◆ **What is needed**
Please write out the complete listing that follows, exactly as it reads.

## START Stored rows

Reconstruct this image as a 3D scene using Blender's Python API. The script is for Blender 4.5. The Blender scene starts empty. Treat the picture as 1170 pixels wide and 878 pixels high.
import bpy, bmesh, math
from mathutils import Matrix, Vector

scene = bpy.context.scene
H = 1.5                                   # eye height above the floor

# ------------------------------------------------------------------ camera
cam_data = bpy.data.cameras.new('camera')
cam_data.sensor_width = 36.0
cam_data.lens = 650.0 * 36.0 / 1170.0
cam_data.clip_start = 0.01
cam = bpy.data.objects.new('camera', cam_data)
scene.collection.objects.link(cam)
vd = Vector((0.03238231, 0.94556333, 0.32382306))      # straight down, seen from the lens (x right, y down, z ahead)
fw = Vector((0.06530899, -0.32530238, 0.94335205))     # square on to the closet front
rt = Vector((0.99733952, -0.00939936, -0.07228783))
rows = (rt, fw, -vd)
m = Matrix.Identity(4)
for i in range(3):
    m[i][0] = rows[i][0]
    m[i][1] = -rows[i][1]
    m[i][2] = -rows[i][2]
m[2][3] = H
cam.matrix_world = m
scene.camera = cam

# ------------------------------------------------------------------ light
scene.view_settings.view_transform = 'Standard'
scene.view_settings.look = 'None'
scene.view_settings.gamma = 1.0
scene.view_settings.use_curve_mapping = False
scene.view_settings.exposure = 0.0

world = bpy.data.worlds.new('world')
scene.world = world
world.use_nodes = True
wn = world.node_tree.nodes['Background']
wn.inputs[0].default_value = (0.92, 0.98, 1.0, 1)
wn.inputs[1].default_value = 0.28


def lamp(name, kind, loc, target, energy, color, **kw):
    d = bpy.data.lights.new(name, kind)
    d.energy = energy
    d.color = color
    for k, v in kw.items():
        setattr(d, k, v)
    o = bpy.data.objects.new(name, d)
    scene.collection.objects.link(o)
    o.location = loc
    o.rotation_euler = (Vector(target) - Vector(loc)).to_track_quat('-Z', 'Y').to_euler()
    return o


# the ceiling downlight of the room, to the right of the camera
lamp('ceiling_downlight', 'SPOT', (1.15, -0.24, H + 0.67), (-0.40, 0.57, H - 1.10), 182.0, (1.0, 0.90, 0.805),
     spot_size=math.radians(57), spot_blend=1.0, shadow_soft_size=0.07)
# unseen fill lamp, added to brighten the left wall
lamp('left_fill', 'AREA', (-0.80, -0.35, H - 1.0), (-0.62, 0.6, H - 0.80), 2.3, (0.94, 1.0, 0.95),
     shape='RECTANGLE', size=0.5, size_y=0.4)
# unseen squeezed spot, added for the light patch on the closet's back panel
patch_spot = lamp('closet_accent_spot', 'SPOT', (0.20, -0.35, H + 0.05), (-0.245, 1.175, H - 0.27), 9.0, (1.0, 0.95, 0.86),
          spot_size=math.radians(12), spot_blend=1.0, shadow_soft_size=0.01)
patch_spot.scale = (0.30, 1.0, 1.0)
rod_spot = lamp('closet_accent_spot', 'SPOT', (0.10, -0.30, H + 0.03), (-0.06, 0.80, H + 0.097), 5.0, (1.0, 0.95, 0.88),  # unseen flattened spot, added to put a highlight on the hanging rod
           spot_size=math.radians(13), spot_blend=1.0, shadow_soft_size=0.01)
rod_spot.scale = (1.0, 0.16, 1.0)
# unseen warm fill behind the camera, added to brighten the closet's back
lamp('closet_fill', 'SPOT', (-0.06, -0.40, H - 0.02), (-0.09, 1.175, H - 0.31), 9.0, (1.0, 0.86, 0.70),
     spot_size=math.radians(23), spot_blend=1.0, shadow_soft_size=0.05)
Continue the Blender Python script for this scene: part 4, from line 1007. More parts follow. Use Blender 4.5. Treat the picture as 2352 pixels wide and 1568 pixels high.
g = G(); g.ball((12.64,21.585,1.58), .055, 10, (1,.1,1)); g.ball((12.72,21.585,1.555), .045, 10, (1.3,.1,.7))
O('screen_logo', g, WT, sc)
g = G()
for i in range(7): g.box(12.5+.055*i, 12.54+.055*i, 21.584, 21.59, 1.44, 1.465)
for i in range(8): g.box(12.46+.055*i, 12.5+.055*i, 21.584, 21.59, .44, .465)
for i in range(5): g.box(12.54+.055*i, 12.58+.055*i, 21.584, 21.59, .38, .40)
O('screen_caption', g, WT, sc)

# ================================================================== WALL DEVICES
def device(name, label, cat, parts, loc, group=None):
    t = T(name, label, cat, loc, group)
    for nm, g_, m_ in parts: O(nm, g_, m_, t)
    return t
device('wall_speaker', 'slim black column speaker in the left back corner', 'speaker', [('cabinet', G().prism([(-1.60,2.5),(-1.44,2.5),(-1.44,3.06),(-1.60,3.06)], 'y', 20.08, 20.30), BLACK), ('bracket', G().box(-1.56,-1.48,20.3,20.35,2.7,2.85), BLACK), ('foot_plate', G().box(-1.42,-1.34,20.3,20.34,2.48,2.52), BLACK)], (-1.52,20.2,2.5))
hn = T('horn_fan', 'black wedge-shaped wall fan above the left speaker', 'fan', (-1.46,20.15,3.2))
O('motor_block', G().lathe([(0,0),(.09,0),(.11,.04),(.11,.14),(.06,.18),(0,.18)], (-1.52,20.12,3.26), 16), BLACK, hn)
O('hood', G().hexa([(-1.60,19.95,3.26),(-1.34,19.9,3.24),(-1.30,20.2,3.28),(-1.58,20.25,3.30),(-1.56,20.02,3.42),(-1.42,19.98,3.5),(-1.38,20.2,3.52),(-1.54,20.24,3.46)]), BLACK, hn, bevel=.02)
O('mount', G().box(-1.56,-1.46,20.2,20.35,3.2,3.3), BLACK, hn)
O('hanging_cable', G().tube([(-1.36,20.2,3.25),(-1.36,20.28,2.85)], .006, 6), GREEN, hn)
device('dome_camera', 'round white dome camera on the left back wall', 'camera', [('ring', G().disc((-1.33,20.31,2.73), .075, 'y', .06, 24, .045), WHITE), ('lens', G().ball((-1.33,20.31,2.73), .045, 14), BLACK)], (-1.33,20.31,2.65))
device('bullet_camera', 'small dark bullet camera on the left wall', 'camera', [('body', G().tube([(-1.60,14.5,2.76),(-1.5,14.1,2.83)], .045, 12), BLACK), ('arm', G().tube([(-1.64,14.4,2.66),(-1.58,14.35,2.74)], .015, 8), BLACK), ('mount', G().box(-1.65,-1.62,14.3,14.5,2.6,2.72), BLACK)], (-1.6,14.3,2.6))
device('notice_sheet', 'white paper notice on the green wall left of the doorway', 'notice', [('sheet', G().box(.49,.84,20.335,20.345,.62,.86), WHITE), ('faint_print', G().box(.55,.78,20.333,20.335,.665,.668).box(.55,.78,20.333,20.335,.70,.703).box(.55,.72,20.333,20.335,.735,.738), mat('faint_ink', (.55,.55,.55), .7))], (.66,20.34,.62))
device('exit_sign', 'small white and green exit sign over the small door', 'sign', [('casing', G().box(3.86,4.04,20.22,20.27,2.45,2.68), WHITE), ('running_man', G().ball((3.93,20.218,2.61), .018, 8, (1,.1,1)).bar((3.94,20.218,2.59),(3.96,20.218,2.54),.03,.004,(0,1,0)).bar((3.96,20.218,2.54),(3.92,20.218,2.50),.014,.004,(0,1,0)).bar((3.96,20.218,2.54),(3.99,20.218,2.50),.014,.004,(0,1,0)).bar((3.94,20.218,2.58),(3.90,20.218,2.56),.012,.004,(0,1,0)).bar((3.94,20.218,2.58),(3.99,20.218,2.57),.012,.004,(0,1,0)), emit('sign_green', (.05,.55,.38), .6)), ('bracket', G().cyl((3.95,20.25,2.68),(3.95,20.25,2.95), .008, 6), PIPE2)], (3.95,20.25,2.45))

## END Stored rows

◆ **Task result**
Reconstruct this image as a 3D scene using Blender's Python API. The script is for Blender 4.5. The Blender scene starts empty. Treat the picture as 1170 pixels wide and 878 pixels high.
import bpy, bmesh, math
from mathutils import Matrix, Vector

scene = bpy.context.scene
H = 1.5                                   # eye height above the floor

# ------------------------------------------------------------------ camera
cam_data = bpy.data.cameras.new('camera')
cam_data.sensor_width = 36.0
cam_data.lens = 650.0 * 36.0 / 1170.0
cam_data.clip_start = 0.01
cam = bpy.data.objects.new('camera', cam_data)
scene.collection.objects.link(cam)
vd = Vector((0.03238231, 0.94556333, 0.32382306))      # straight down, seen from the lens (x right, y down, z ahead)
fw = Vector((0.06530899, -0.32530238, 0.94335205))     # square on to the closet front
rt = Vector((0.99733952, -0.00939936, -0.07228783))
rows = (rt, fw, -vd)
m = Matrix.Identity(4)
for i in range(3):
    m[i][0] = rows[i][0]
    m[i][1] = -rows[i][1]
    m[i][2] = -rows[i][2]
m[2][3] = H
cam.matrix_world = m
scene.camera = cam

# ------------------------------------------------------------------ light
scene.view_settings.view_transform = 'Standard'
scene.view_settings.look = 'None'
scene.view_settings.gamma = 1.0
scene.view_settings.use_curve_mapping = False
scene.view_settings.exposure = 0.0

world = bpy.data.worlds.new('world')
scene.world = world
world.use_nodes = True
wn = world.node_tree.nodes['Background']
wn.inputs[0].default_value = (0.92, 0.98, 1.0, 1)
wn.inputs[1].default_value = 0.28


def lamp(name, kind, loc, target, energy, color, **kw):
    d = bpy.data.lights.new(name, kind)
    d.energy = energy
    d.color = color
    for k, v in kw.items():
        setattr(d, k, v)
    o = bpy.data.objects.new(name, d)
    scene.collection.objects.link(o)
    o.location = loc
    o.rotation_euler = (Vector(target) - Vector(loc)).to_track_quat('-Z', 'Y').to_euler()
    return o


# the ceiling downlight of the room, to the right of the camera
lamp('ceiling_downlight', 'SPOT', (1.15, -0.24, H + 0.67), (-0.40, 0.57, H - 1.10), 182.0, (1.0, 0.90, 0.805),
     spot_size=math.radians(57), spot_blend=1.0, shadow_soft_size=0.07)
# unseen fill lamp, added to brighten the left wall
lamp('left_fill', 'AREA', (-0.80, -0.35, H - 1.0), (-0.62, 0.6, H - 0.80), 2.3, (0.94, 1.0, 0.95),
     shape='RECTANGLE', size=0.5, size_y=0.4)
# unseen squeezed spot, added for the light patch on the closet's back panel
patch_spot = lamp('closet_accent_spot', 'SPOT', (0.20, -0.35, H + 0.05), (-0.245, 1.175, H - 0.27), 9.0, (1.0, 0.95, 0.86),
          spot_size=math.radians(12), spot_blend=1.0, shadow_soft_size=0.01)
patch_spot.scale = (0.30, 1.0, 1.0)
rod_spot = lamp('closet_accent_spot', 'SPOT', (0.10, -0.30, H + 0.03), (-0.06, 0.80, H + 0.097), 5.0, (1.0, 0.95, 0.88),  # unseen flattened spot, added to put a highlight on the hanging rod
           spot_size=math.radians(13), spot_blend=1.0, shadow_soft_size=0.01)
rod_spot.scale = (1.0, 0.16, 1.0)
# unseen warm fill behind the camera, added to brighten the closet's back
lamp('closet_fill', 'SPOT', (-0.06, -0.40, H - 0.02), (-0.09, 1.175, H - 0.31), 9.0, (1.0, 0.86, 0.70),
     spot_size=math.radians(23), spot_blend=1.0, shadow_soft_size=0.05)
Continue the Blender Python script for this scene: part 4, from line 1007. More parts follow. Use Blender 4.5. Treat the picture as 2352 pixels wide and 1568 pixels high.
g = G(); g.ball((12.64,21.585,1.58), .055, 10, (1,.1,1)); g.ball((12.72,21.585,1.555), .045, 10, (1.3,.1,.7))
O('screen_logo', g, WT, sc)
g = G()
for i in range(7): g.box(12.5+.055*i, 12.54+.055*i, 21.584, 21.59, 1.44, 1.465)
for i in range(8): g.box(12.46+.055*i, 12.5+.055*i, 21.584, 21.59, .44, .465)
for i in range(5): g.box(12.54+.055*i, 12.58+.055*i, 21.584, 21.59, .38, .40)
O('screen_caption', g, WT, sc)

# ================================================================== WALL DEVICES
def device(name, label, cat, parts, loc, group=None):
    t = T(name, label, cat, loc, group)
    for nm, g_, m_ in parts: O(nm, g_, m_, t)
    return t
device('wall_speaker', 'slim black column speaker in the left back corner', 'speaker', [('cabinet', G().prism([(-1.60,2.5),(-1.44,2.5),(-1.44,3.06),(-1.60,3.06)], 'y', 20.08, 20.30), BLACK), ('bracket', G().box(-1.56,-1.48,20.3,20.35,2.7,2.85), BLACK), ('foot_plate', G().box(-1.42,-1.34,20.3,20.34,2.48,2.52), BLACK)], (-1.52,20.2,2.5))
hn = T('horn_fan', 'black wedge-shaped wall fan above the left speaker', 'fan', (-1.46,20.15,3.2))
O('motor_block', G().lathe([(0,0),(.09,0),(.11,.04),(.11,.14),(.06,.18),(0,.18)], (-1.52,20.12,3.26), 16), BLACK, hn)
O('hood', G().hexa([(-1.60,19.95,3.26),(-1.34,19.9,3.24),(-1.30,20.2,3.28),(-1.58,20.25,3.30),(-1.56,20.02,3.42),(-1.42,19.98,3.5),(-1.38,20.2,3.52),(-1.54,20.24,3.46)]), BLACK, hn, bevel=.02)
O('mount', G().box(-1.56,-1.46,20.2,20.35,3.2,3.3), BLACK, hn)
O('hanging_cable', G().tube([(-1.36,20.2,3.25),(-1.36,20.28,2.85)], .006, 6), GREEN, hn)
device('dome_camera', 'round white dome camera on the left back wall', 'camera', [('ring', G().disc((-1.33,20.31,2.73), .075, 'y', .06, 24, .045), WHITE), ('lens', G().ball((-1.33,20.31,2.73), .045, 14), BLACK)], (-1.33,20.31,2.65))
device('bullet_camera', 'small dark bullet camera on the left wall', 'camera', [('body', G().tube([(-1.60,14.5,2.76),(-1.5,14.1,2.83)], .045, 12), BLACK), ('arm', G().tube([(-1.64,14.4,2.66),(-1.58,14.35,2.74)], .015, 8), BLACK), ('mount', G().box(-1.65,-1.62,14.3,14.5,2.6,2.72), BLACK)], (-1.6,14.3,2.6))
device('notice_sheet', 'white paper notice on the green wall left of the doorway', 'notice', [('sheet', G().box(.49,.84,20.335,20.345,.62,.86), WHITE), ('faint_print', G().box(.55,.78,20.333,20.335,.665,.668).box(.55,.78,20.333,20.335,.70,.703).box(.55,.72,20.333,20.335,.735,.738), mat('faint_ink', (.55,.55,.55), .7))], (.66,20.34,.62))
device('exit_sign', 'small white and green exit sign over the small door', 'sign', [('casing', G().box(3.86,4.04,20.22,20.27,2.45,2.68), WHITE), ('running_man', G().ball((3.93,20.218,2.61), .018, 8, (1,.1,1)).bar((3.94,20.218,2.59),(3.96,20.218,2.54),.03,.004,(0,1,0)).bar((3.96,20.218,2.54),(3.92,20.218,2.50),.014,.004,(0,1,0)).bar((3.96,20.218,2.54),(3.99,20.218,2.50),.014,.004,(0,1,0)).bar((3.94,20.218,2.58),(3.90,20.218,2.56),.012,.004,(0,1,0)).bar((3.94,20.218,2.58),(3.99,20.218,2.57),.012,.004,(0,1,0)), emit('sign_green', (.05,.55,.38), .6)), ('bracket', G().cyl((3.95,20.25,2.68),(3.95,20.25,2.95), .008, 6), PIPE2)], (3.95,20.25,2.45))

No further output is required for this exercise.